Старший брат мой, умный провинциал, отличающийся непринужденною вежливостью, отличный и в поведении армейский офицер, по исключительности, по взыскательности тогдашнего Петербургского общества, должен был казаться в нём странным. Он это знал и имел благоразумие не только не искать его, но и, сколь возможно, его чуждаться. Дело удивительное! В отношении к обществу он целым поколением казался старее отца своего. Даже второстепенные общества Петербурга были не по нём: он их убегал. Он полагал, что меньшой брат его обречен быть жертвой бонтона и всех его прихотей, а меньшой брат был совсем от того не прочь: ему не доставало только путеводителя и денег на дорогу. Еще гораздо более имел браг мой отвращения от собраний людей развратных: попойки, оргии, в то время столь обыкновенные, казались ему нестерпимы. Где же собирались умные люди без умничанья, каких бы лет они ни были, с сведениями, которые они любили сообщать в разговорах, там, где были приятные, скромные женщины, без лишних вычур моды, там только был он в своем элементе. Домашнее житье наше с сим братом было совершенно согласное; в упреках, кои редко я заслуживал, а еще реже позволял он себе, всегда щадил он мое самолюбие. Когда замечал во мне маленькую грусть, спешил развеселить меня и, сколько позволяли наши скудные средства, старался доставлять мне все возможные, безвинные удовольствия: то покупкой книжки, то билетом в театр, а иногда и обедом послаще. Разница с другим братом была совершенная; правда, со времени его владычества прошло почти три года: я сделался старее и был уже в службе.

Врат мой свел знакомство с одним весьма известным в свое время откупщиком Василием Алексеевичем Злобиным; или, лучше сказать, тот сам нашел его. Он держал винный откуп во всей Пензенской губернии, и следственно приглашения его были не совсем бескорыстны. Счастье, ум и смелость сего простого мещанина Саратовской губернии, города Вольска, способствовали ему сделаться в своем роде знаменитым: он сам рассчитывал, что имеет барыша по тысяче рублей в день, сумма в тогдашнее время необъятная. Старик Злобин был тип наших православных мужичков, то есть человек и добрый, и хитрый; он сохранил и поступь, и речи, и поговорки своего первобытного состояния, одним словом всё, даже одежду и бороду. Этим самым отличился он от братии своей, откупщиков и, как говорится ныне, создал себе позицию в свете. Никогда не хотел он чинов, когда все за ними гонялись, и довольствовался званием именитого гражданина. Золотые медали на шее давались тогда купцам еще гораздо реже, чем кресты чиновникам; их-то он и желал, и один только (полно, не первый ли?) получил таковую с алмазами. В богатом русском кафтане своем он не оставлял по большим праздникам всегда являться во дворце, и не было в Петербурге ни одного человека, который бы не знал его. С боярами, с случайными людьми употреблял он необыкновенную уловку: с видом простодушным, откровенным, в смелых будто выражениях, умел он всегда льстить их самолюбию, часто угощал их у себя и заставлял думать, что он с ними на приятельской самой короткой ноге. Чтобы поддержать сие мнение, брался он за всех хлопотать и многочисленным клиентам своим, когда выпрашивал, когда вымаливал, когда вымучивал милости, по большей части, не весьма важные. Великое достоинство бородатого мецената состояло в том, что с молящими его о помощи обходился он дружески ласково, совсем не покровительственно, что в купце было бы несносно: вообще и тогда богатству кланялись, но только с условием, чтоб и оно откланивалось. Таким образом, задабривая всех, ставил он везде себе подпоры и распространил о себе славу, которая, возвращаясь к своему началу, возвышала его в глазах тех самых, коим ею был он обязан.
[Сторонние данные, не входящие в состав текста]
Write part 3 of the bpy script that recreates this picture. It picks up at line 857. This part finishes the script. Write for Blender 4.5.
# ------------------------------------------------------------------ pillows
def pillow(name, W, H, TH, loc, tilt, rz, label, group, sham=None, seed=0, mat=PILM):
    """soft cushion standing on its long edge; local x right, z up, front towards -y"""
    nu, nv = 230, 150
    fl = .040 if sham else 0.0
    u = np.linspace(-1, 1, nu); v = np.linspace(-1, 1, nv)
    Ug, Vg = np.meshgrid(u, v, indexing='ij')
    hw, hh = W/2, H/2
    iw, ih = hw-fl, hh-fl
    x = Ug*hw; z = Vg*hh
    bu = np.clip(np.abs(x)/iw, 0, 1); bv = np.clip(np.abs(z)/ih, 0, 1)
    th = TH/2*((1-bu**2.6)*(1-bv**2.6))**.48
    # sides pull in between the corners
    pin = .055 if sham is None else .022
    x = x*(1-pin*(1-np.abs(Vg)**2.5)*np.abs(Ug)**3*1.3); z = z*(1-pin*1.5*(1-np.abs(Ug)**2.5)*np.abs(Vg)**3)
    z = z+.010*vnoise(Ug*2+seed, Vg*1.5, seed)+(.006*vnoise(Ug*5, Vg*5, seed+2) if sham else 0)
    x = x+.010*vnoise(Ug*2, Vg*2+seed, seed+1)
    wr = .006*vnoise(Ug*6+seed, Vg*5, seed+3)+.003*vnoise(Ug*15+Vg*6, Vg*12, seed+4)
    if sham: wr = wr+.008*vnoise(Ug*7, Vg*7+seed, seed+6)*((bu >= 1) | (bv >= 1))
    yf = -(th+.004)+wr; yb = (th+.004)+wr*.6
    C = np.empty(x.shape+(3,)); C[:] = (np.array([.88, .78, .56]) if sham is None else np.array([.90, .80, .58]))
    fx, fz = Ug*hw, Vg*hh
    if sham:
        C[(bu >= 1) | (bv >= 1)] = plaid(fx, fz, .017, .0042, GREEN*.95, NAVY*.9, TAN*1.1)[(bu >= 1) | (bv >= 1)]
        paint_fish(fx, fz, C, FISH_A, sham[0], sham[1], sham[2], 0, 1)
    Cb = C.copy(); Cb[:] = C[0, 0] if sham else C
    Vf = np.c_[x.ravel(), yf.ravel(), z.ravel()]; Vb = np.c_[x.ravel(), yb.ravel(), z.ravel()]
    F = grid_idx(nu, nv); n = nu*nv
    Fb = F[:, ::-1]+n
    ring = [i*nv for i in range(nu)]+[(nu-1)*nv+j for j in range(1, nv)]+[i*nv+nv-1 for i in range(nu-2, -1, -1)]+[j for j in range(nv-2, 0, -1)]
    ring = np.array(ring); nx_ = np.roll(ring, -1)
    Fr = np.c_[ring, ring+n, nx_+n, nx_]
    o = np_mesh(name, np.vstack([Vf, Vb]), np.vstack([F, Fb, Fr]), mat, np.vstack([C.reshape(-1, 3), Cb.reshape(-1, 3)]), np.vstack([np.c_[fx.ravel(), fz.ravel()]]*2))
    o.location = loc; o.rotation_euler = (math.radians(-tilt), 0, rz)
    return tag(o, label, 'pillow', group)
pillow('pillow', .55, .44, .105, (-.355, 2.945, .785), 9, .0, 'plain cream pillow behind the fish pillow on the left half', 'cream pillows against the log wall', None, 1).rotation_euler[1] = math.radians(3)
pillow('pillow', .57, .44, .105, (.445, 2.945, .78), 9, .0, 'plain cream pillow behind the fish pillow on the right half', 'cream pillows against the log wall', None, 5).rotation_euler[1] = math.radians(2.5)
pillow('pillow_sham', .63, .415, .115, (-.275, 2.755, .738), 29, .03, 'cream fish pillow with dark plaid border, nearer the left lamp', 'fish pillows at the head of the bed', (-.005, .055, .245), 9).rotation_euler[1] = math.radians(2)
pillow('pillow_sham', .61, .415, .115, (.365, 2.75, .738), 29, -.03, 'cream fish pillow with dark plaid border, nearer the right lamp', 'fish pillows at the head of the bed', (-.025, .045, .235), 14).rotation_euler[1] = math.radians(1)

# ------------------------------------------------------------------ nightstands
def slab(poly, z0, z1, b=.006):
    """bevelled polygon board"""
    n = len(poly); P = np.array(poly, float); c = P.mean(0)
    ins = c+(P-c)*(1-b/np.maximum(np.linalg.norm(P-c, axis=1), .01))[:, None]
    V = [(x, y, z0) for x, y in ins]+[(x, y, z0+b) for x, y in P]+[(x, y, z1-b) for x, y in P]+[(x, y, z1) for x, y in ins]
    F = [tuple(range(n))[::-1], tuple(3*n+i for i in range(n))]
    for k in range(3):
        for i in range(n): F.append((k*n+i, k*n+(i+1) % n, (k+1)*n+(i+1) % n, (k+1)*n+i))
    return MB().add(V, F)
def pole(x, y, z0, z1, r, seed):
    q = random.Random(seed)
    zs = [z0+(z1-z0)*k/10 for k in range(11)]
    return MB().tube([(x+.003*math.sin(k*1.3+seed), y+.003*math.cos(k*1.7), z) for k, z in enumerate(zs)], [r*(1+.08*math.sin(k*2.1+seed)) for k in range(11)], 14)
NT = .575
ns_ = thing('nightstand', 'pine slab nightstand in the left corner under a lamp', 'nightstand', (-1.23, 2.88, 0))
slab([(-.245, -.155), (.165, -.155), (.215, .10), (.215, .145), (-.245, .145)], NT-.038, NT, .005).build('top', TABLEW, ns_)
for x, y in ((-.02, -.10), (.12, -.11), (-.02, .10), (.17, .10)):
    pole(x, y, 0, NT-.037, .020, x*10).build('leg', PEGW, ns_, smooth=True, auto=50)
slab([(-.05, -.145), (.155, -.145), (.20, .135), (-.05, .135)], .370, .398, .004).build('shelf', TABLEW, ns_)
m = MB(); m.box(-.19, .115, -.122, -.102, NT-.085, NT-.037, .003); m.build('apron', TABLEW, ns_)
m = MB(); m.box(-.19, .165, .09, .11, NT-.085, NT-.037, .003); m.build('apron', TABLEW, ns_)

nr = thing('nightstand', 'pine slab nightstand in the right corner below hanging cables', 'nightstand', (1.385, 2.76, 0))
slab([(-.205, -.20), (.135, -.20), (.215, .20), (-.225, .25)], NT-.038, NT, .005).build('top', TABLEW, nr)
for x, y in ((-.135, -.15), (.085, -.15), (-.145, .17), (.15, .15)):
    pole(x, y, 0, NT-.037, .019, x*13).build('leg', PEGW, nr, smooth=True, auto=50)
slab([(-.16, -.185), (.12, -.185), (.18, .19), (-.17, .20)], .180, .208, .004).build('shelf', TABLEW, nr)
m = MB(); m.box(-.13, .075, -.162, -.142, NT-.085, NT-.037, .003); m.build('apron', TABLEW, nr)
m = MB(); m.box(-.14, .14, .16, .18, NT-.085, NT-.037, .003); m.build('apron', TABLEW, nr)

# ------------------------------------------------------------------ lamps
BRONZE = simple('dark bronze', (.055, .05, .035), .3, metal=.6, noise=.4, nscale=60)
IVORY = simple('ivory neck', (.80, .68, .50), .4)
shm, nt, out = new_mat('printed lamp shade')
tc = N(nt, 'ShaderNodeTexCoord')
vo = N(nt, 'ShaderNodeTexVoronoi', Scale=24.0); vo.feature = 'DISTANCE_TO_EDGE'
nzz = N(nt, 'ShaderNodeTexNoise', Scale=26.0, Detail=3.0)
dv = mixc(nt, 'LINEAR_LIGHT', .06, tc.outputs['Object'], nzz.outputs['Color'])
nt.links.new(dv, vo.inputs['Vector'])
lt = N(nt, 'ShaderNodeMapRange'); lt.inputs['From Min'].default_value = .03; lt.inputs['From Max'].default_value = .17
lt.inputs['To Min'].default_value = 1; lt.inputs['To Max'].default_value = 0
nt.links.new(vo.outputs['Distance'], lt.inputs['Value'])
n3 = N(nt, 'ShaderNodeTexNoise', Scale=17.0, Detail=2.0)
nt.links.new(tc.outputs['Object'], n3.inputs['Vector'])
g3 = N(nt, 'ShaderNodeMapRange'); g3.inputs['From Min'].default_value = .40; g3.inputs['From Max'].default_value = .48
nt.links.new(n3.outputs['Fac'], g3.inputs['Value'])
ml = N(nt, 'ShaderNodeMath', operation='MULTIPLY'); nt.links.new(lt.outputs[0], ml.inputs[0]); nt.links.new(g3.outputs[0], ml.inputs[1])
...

В нём было видно и чувство: полжизни проведя в Петербурге, он себя и других хотел уверить, что остается в нём только для приведения дел своих к окончанию; и, действительно, ни дома, ни дачи не хотел в нём купить. Построенные им заочно каменные палаты в Вольске, разведенные без него сады, беспрестанно украшал он, посылая ежегодно разные драгоценности из столицы, где жил он как на ночлеге. При имени родины его, в которой надеялся провесть остаток жизни, навертывались у него иногда слезы.